Borrowing a loan under the Work-Standard is going to be different from borrowing a loan under Liberal Capitalism. Those who decide to borrow loans will not be charged Interest, but they will be charged a special “Service Fee” because they had chosen to rely on the services of the banks. This Service Fee is to be set by the Central Bank and made applicable to all National-Socialized Financial Instruments (NSFIs) under the Work-Standard. It is to be paid up front as part of most financial transactions. The banks contribute half of their Arbeit through maintaining deposits and lending; the other half comes from their clients borrowing and withdrawing Geld as part of pursuing a new Vocation or establishing their own State-Owned Enterprise. This deters Usury and the Schuld Bondage which plague banking establishments under Liberal Capitalism.

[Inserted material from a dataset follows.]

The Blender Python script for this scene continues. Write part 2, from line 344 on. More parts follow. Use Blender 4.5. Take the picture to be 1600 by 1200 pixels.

Every Work-Tenures that is issued by the NSBs are tied to the Intents of the borrower. The Borrower states that they needed a fixed amount of Geld to create their own Vocation or found their own State-Owned Enterprise. The Lender issues them the Geld under the condition that the Borrower will assume command responsibility of living economic life at their own initiative. The Borrower must pay back the Geld by contributing the equivalent amount in Arbeit. If the Borrower fail to pay back the Geld, then the bank is legally bound to charge any remaining amount as Schuld. The Borrower will then be asked to reconsider their personal pursuits, the Council State intervening to return them to their original Vocation.